In Deutschland waren es zuletzt 70 Doppelzentner. Wie sehr könnten Sie den Ertrag steigern?
Realistisch wären 20 Prozent mehr Ertrag in den nächsten fünf Jahren. Damit wären wir zwar auch noch weit von den 50 Dezitonnen in der Ukraine entfernt, aber dort sind die Böden und Klimabedingungen auch viel besser.
Welchen Beitrag kann Deutschland zur Entwicklung der kasachischen Landwirtschaft leisten?
Ich habe darüber am Rande der Grünen Woche in Berlin mit Bundeslandwirtschaftsminister Cem Özdemir gesprochen. Was wir vor allem brauchen sind bilaterale Kooperationsprojekte in der Landtechnik und bei der Qualifizierung von Arbeitskräften, um insbesondere die Milch- und Pflanzenproduktion erhöhen und eine Verarbeitungsindustrie aufbauen zu können. Denn wegen der Transportschwierigkeiten lohnt es sich beim Export mehr, höherwertige, veredelte Agrarerzeugnisse auszuführen.
Sind Sie mit der Zusammenarbeit mit Deutschland zufrieden?

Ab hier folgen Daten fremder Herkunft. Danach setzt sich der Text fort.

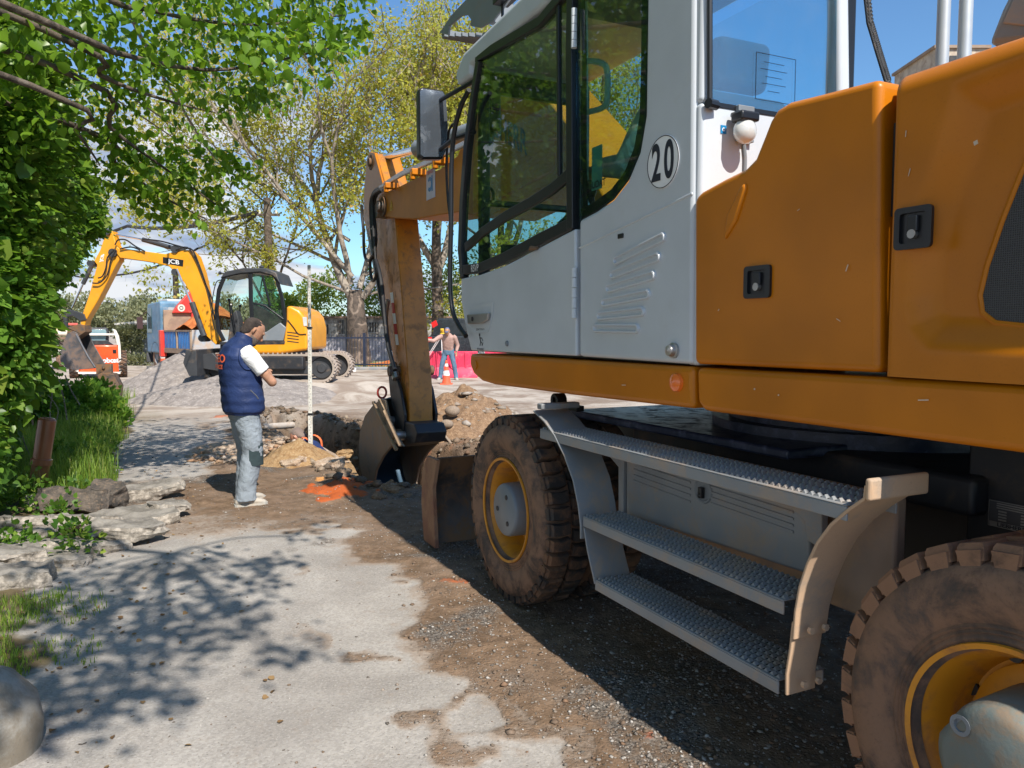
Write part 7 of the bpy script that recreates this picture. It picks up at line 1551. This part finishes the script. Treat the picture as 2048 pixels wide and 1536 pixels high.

Wir führen gerade über 30 internationale Projekte im Volumen von 3,6 Milliarden US-Dollar durch. Der Anteil mit deutscher Beteiligung ist hier allerdings noch sehr gering. Trotzdem möchte ich die Kooperationen mit den deutschen Landmaschinenherstellern Claas und Deutz-Fahr loben. Und ich möchte auf die ausgesprochen attraktiven Investitionsbedingungen hinweisen. Dazu gehören bis zu 25 Jahre Steuerfreiheit.
Wohin exportiert Kasachstan seine Agrarprodukte?
Wir beliefern vor allem die anderen zentralasiatischen Staaten und China. Nach Europa geht relativ wenig Ware wegen der logistischen Probleme. Aber dafür handelt es sich um ausgesprochen hochwertige Ware. Italien bezieht von uns beispielsweise hervorragendes Pastamehl, rund 160.000 Tonnen im Jahr. Und da wir seit 30 Jahren kaum Pflanzenschutzmittel und Kunstdünger einsetzen, verfügen wir über viele Bioflächen und können beste Bioware liefern.
Ein großes Problem ist die Binnenlage Ihres Landes. Wie können Sie die Waren nach Europa transportieren?
Bisher ging vieles via Russland. Inzwischen nutzen wir verstärkt die transkaspische Route über Aserbaidschan. Ansonsten beliefern wir hauptsächlich unsere asiatischen Nachbarländer und leisten dort unseren Beitrag zur Ernährungsversorgung.